### [BRIEF]
Give every line again exactly as it appears, please, but not the pictures.

### [RECORDED INFORMATION]
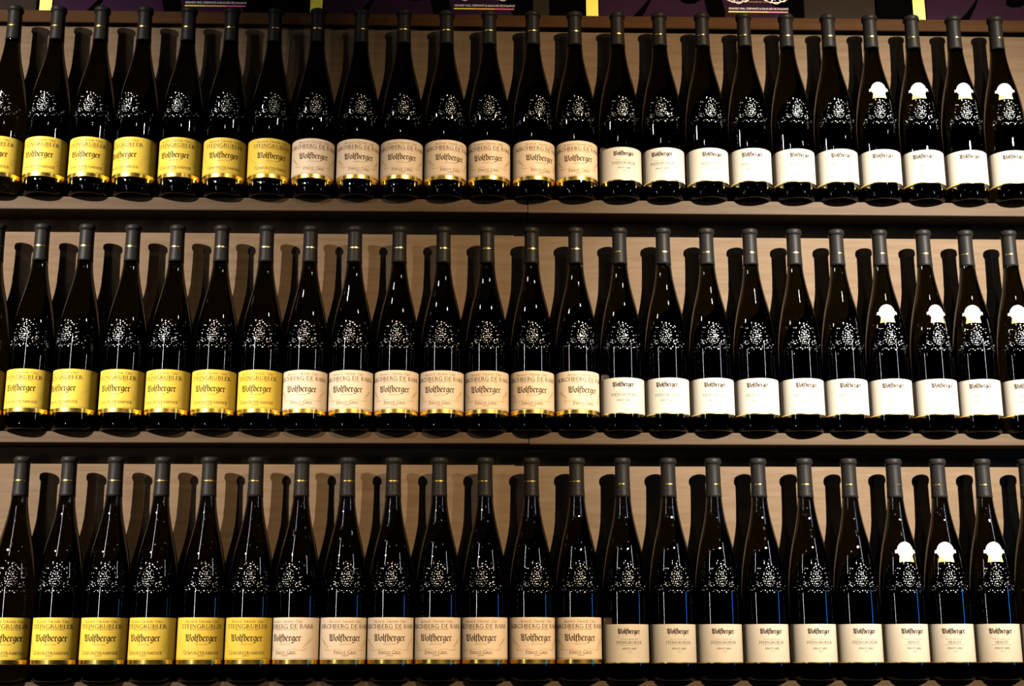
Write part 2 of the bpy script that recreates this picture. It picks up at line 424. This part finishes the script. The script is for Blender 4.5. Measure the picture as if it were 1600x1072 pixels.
CAP = [(0.3140, 0.01345), (0.3140, 0.01415), (0.3180, 0.01385), (0.330, 0.01330), (0.345, 0.01300), (0.360, 0.01285), (0.3700, 0.01280), (0.3722, 0.01300), (0.3732, 0.01450), (0.3748, 0.01510),
       (0.3775, 0.01520), (0.3800, 0.01490), (0.3818, 0.01410), (0.3828, 0.0125), (0.3832, 0.010), (0.3834, 0.0)]
ME['capsule_long'] = lathe('capsule', CAP, M['capsule'], 40)
def band_mesh(name, z, h, half, bumps):
    q = []
    n = 10
    for i in range(n):
        a0, a1 = -half + 2 * half * i / n, -half + 2 * half * (i + 1) / n
        q.append([(a0, z), (a0, z + h), (a1, z + h), (a1, z)])
    for b in bumps:
        q.append([(b - .0006, z - .0006), (b - .0006, z + h + .0008), (b + .0006, z + h + .0006), (b + .0006, z - .0005)])
    vs, fs = [], []
    for quad in q:
        b = len(vs)
        for u, v in quad:
            th = u / 0.0132
            vs.append((0.01345 * math.sin(th), -0.01345 * math.cos(th), v))
        fs.append((b, b + 3, b + 2, b + 1))
    me = bpy.data.meshes.new(name); me.from_pydata(vs, [], fs); me.materials.append(M['gold_ink'])
    return me
ME['band_long'] = band_mesh('foil_band', 0.3405, 0.0011, 0.0125, [-.004, -.0025, -.001, .0005, .002, .0035])
ME['band_short'] = band_mesh('foil_band', 0.3360, 0.0010, 0.0068, [-.005, -.003, -.001, .001, .003, .005])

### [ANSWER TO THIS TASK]
Write part 2 of the bpy script that recreates this picture. It picks up at line 424. This part finishes the script. The script is for Blender 4.5. Measure the picture as if it were 1600x1072 pixels.
CAP = [(0.3140, 0.01345), (0.3140, 0.01415), (0.3180, 0.01385), (0.330, 0.01330), (0.345, 0.01300), (0.360, 0.01285), (0.3700, 0.01280), (0.3722, 0.01300), (0.3732, 0.01450), (0.3748, 0.01510),
       (0.3775, 0.01520), (0.3800, 0.01490), (0.3818, 0.01410), (0.3828, 0.0125), (0.3832, 0.010), (0.3834, 0.0)]
ME['capsule_long'] = lathe('capsule', CAP, M['capsule'], 40)
def band_mesh(name, z, h, half, bumps):
    q = []
    n = 10
    for i in range(n):
        a0, a1 = -half + 2 * half * i / n, -half + 2 * half * (i + 1) / n
        q.append([(a0, z), (a0, z + h), (a1, z + h), (a1, z)])
    for b in bumps:
        q.append([(b - .0006, z - .0006), (b - .0006, z + h + .0008), (b + .0006, z + h + .0006), (b + .0006, z - .0005)])
    vs, fs = [], []
    for quad in q:
        b = len(vs)
        for u, v in quad:
            th = u / 0.0132
            vs.append((0.01345 * math.sin(th), -0.01345 * math.cos(th), v))
        fs.append((b, b + 3, b + 2, b + 1))
    me = bpy.data.meshes.new(name); me.from_pydata(vs, [], fs); me.materials.append(M['gold_ink'])
    return me
ME['band_long'] = band_mesh('foil_band', 0.3405, 0.0011, 0.0125, [-.004, -.0025, -.001, .0005, .002, .0035])
ME['band_short'] = band_mesh('foil_band', 0.3360, 0.0010, 0.0068, [-.005, -.003, -.001, .001, .003, .005])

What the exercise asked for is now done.